→ **WHAT YOU HAVE TO DO**:
Extract the full listing below without altering a single character.

"""

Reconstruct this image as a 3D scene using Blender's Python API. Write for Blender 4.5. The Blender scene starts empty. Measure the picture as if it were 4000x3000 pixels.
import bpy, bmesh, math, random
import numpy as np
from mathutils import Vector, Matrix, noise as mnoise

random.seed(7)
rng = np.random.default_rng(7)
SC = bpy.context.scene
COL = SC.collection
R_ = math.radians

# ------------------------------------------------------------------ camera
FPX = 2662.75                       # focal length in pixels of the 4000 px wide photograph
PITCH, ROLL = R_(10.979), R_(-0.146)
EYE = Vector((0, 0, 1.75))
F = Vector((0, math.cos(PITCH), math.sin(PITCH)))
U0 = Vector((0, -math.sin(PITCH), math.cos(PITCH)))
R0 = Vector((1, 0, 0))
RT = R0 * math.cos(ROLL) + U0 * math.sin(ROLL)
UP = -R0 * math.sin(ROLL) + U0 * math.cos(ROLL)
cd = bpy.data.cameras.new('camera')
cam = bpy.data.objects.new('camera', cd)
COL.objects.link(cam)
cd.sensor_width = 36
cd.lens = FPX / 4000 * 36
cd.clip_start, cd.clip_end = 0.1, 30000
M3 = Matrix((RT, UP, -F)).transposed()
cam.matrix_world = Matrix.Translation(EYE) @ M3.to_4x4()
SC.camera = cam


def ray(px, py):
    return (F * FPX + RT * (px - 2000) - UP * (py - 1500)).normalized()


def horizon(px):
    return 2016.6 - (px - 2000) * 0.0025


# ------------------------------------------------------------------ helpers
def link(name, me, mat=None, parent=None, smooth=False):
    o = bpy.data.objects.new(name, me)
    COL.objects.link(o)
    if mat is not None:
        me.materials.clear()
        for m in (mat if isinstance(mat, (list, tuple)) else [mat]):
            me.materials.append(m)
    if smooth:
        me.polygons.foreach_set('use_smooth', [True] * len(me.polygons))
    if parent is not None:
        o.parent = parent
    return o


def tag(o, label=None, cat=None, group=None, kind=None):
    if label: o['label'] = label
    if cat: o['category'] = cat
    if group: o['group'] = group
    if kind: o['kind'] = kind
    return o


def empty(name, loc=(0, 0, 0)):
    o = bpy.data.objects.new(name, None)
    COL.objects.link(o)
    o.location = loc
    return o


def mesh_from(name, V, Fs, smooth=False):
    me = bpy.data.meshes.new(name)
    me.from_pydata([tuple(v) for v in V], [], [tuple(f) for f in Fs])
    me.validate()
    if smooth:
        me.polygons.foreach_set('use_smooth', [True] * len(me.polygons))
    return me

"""

→ **RESPONSE FOR THIS EXERCISE**:
Reconstruct this image as a 3D scene using Blender's Python API. Write for Blender 4.5. The Blender scene starts empty. Measure the picture as if it were 4000x3000 pixels.
import bpy, bmesh, math, random
import numpy as np
from mathutils import Vector, Matrix, noise as mnoise

random.seed(7)
rng = np.random.default_rng(7)
SC = bpy.context.scene
COL = SC.collection
R_ = math.radians

# ------------------------------------------------------------------ camera
FPX = 2662.75                       # focal length in pixels of the 4000 px wide photograph
PITCH, ROLL = R_(10.979), R_(-0.146)
EYE = Vector((0, 0, 1.75))
F = Vector((0, math.cos(PITCH), math.sin(PITCH)))
U0 = Vector((0, -math.sin(PITCH), math.cos(PITCH)))
R0 = Vector((1, 0, 0))
RT = R0 * math.cos(ROLL) + U0 * math.sin(ROLL)
UP = -R0 * math.sin(ROLL) + U0 * math.cos(ROLL)
cd = bpy.data.cameras.new('camera')
cam = bpy.data.objects.new('camera', cd)
COL.objects.link(cam)
cd.sensor_width = 36
cd.lens = FPX / 4000 * 36
cd.clip_start, cd.clip_end = 0.1, 30000
M3 = Matrix((RT, UP, -F)).transposed()
cam.matrix_world = Matrix.Translation(EYE) @ M3.to_4x4()
SC.camera = cam


def ray(px, py):
    return (F * FPX + RT * (px - 2000) - UP * (py - 1500)).normalized()


def horizon(px):
    return 2016.6 - (px - 2000) * 0.0025


# ------------------------------------------------------------------ helpers
def link(name, me, mat=None, parent=None, smooth=False):
    o = bpy.data.objects.new(name, me)
    COL.objects.link(o)
    if mat is not None:
        me.materials.clear()
        for m in (mat if isinstance(mat, (list, tuple)) else [mat]):
            me.materials.append(m)
    if smooth:
        me.polygons.foreach_set('use_smooth', [True] * len(me.polygons))
    if parent is not None:
        o.parent = parent
    return o


def tag(o, label=None, cat=None, group=None, kind=None):
    if label: o['label'] = label
    if cat: o['category'] = cat
    if group: o['group'] = group
    if kind: o['kind'] = kind
    return o


def empty(name, loc=(0, 0, 0)):
    o = bpy.data.objects.new(name, None)
    COL.objects.link(o)
    o.location = loc
    return o


def mesh_from(name, V, Fs, smooth=False):
    me = bpy.data.meshes.new(name)
    me.from_pydata([tuple(v) for v in V], [], [tuple(f) for f in Fs])
    me.validate()
    if smooth:
        me.polygons.foreach_set('use_smooth', [True] * len(me.polygons))
    return me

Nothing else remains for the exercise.